═════ INFORMATION PROVIDED ═════

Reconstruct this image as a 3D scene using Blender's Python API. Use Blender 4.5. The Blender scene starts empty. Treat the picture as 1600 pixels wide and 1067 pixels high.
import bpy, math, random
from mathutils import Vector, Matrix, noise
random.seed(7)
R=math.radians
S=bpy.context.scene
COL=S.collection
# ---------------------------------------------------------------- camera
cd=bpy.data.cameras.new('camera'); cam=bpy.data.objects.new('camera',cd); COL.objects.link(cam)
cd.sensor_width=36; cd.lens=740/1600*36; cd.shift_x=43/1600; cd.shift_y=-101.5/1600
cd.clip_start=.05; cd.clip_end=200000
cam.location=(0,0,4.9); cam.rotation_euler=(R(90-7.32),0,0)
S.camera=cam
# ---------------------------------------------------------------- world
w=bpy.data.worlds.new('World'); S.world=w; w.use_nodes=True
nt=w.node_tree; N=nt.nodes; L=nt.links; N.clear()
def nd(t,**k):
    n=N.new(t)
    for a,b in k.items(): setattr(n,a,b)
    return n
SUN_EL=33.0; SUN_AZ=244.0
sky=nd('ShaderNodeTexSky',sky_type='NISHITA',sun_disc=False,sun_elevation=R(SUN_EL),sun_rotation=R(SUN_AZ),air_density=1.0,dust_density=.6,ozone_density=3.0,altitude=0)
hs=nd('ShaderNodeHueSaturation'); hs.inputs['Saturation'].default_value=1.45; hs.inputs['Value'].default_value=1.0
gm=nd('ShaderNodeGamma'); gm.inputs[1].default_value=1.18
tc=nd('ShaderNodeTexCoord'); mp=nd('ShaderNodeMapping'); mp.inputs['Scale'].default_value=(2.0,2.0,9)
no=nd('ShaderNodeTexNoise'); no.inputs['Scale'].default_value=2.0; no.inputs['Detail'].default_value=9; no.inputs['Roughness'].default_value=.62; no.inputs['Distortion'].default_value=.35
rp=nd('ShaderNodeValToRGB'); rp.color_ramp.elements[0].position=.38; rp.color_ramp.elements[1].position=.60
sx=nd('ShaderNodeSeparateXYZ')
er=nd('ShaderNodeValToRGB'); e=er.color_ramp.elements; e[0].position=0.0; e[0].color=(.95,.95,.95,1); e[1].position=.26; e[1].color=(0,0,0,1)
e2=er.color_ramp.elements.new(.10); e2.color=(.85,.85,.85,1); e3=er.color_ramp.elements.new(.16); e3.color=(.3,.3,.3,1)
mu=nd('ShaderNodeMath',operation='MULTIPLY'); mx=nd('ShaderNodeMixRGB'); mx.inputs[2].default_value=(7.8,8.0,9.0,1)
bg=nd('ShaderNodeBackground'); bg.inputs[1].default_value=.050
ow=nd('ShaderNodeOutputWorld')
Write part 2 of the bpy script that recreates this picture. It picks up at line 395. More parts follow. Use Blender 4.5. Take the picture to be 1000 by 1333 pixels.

═════

Each line of the material above must be retyped precisely.

Reconstruct this image as a 3D scene using Blender's Python API. Use Blender 4.5. The Blender scene starts empty. Treat the picture as 1600 pixels wide and 1067 pixels high.
import bpy, math, random
from mathutils import Vector, Matrix, noise
random.seed(7)
R=math.radians
S=bpy.context.scene
COL=S.collection
# ---------------------------------------------------------------- camera
cd=bpy.data.cameras.new('camera'); cam=bpy.data.objects.new('camera',cd); COL.objects.link(cam)
cd.sensor_width=36; cd.lens=740/1600*36; cd.shift_x=43/1600; cd.shift_y=-101.5/1600
cd.clip_start=.05; cd.clip_end=200000
cam.location=(0,0,4.9); cam.rotation_euler=(R(90-7.32),0,0)
S.camera=cam
# ---------------------------------------------------------------- world
w=bpy.data.worlds.new('World'); S.world=w; w.use_nodes=True
nt=w.node_tree; N=nt.nodes; L=nt.links; N.clear()
def nd(t,**k):
    n=N.new(t)
    for a,b in k.items(): setattr(n,a,b)
    return n
SUN_EL=33.0; SUN_AZ=244.0
sky=nd('ShaderNodeTexSky',sky_type='NISHITA',sun_disc=False,sun_elevation=R(SUN_EL),sun_rotation=R(SUN_AZ),air_density=1.0,dust_density=.6,ozone_density=3.0,altitude=0)
hs=nd('ShaderNodeHueSaturation'); hs.inputs['Saturation'].default_value=1.45; hs.inputs['Value'].default_value=1.0
gm=nd('ShaderNodeGamma'); gm.inputs[1].default_value=1.18
tc=nd('ShaderNodeTexCoord'); mp=nd('ShaderNodeMapping'); mp.inputs['Scale'].default_value=(2.0,2.0,9)
no=nd('ShaderNodeTexNoise'); no.inputs['Scale'].default_value=2.0; no.inputs['Detail'].default_value=9; no.inputs['Roughness'].default_value=.62; no.inputs['Distortion'].default_value=.35
rp=nd('ShaderNodeValToRGB'); rp.color_ramp.elements[0].position=.38; rp.color_ramp.elements[1].position=.60
sx=nd('ShaderNodeSeparateXYZ')
er=nd('ShaderNodeValToRGB'); e=er.color_ramp.elements; e[0].position=0.0; e[0].color=(.95,.95,.95,1); e[1].position=.26; e[1].color=(0,0,0,1)
e2=er.color_ramp.elements.new(.10); e2.color=(.85,.85,.85,1); e3=er.color_ramp.elements.new(.16); e3.color=(.3,.3,.3,1)
mu=nd('ShaderNodeMath',operation='MULTIPLY'); mx=nd('ShaderNodeMixRGB'); mx.inputs[2].default_value=(7.8,8.0,9.0,1)
bg=nd('ShaderNodeBackground'); bg.inputs[1].default_value=.050
ow=nd('ShaderNodeOutputWorld')
Write part 2 of the bpy script that recreates this picture. It picks up at line 395. More parts follow. Use Blender 4.5. Take the picture to be 1000 by 1333 pixels.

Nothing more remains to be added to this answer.